Ukraine: A New Battle in the Old War of the “New Normal”

Russia’s recent invasion, far from being “unprovoked” (as shamelessly claimed in mainstream media), follows eight years of the US-backed Ukrainian regime’s deadly shelling of ethnic Russians near the border of Russia itself, in fighting that has killed more than 13,000 civilians in territory Vladimir Putin’s administration pledged to protect long ago.

April 1, 2023 | Source: OffGuardian | by Michael Lesher

In one sense, I don’t have much to say about the newest chapter in the eight-year-old American war against the people of Ukraine – nothing that you can’t learn from an array of sources as politically diverse as George Galloway and Peter Hitchens, Tariq Ali and John Mearsheimer.

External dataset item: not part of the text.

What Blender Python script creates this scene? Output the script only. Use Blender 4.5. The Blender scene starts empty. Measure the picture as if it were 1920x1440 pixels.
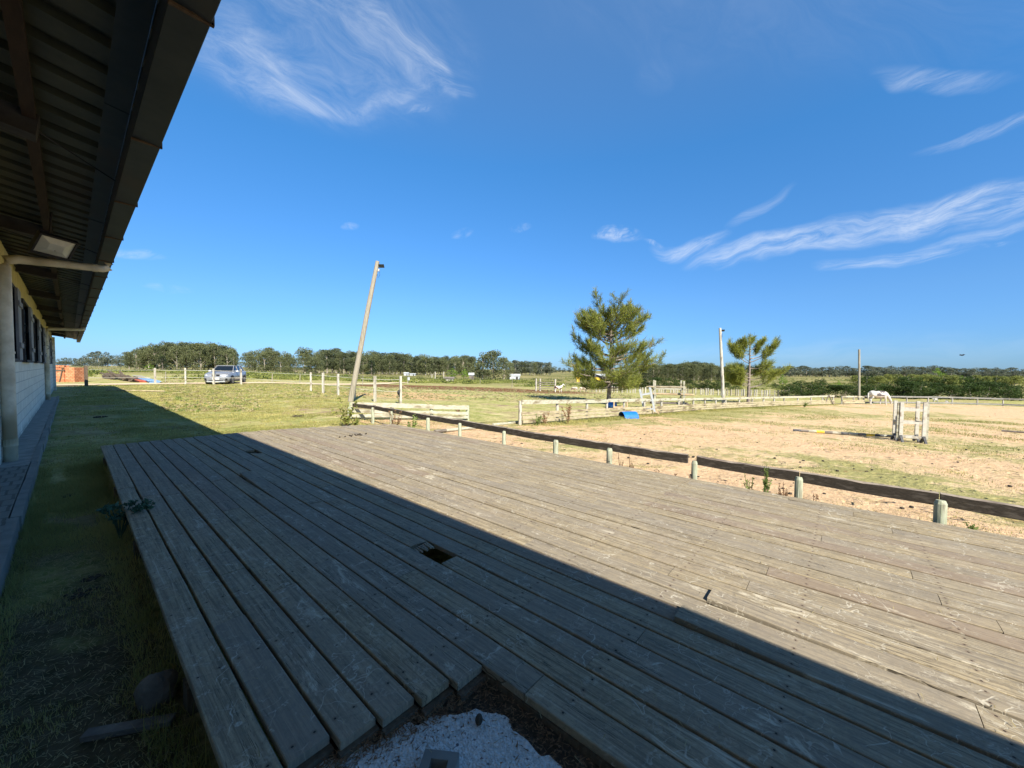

After all, the facts really aren’t complicated. Russia’s recent invasion, far from being “unprovoked” (as shamelessly claimed in mainstream media), follows eight years of the US-backed Ukrainian regime’s deadly shelling of ethnic Russians near the border of Russia itself, in fighting that has killed more than 13,000 civilians in territory Vladimir Putin’s administration pledged to protect long ago.

And that carnage had a fairly obvious cause, too: it was precipitated by the US-supported coup that toppled Ukraine’s elected government in 2014, ostensibly because of human rights abuses but more fundamentally because that government had refused to convert the former Soviet republic into a vassal state of NATO.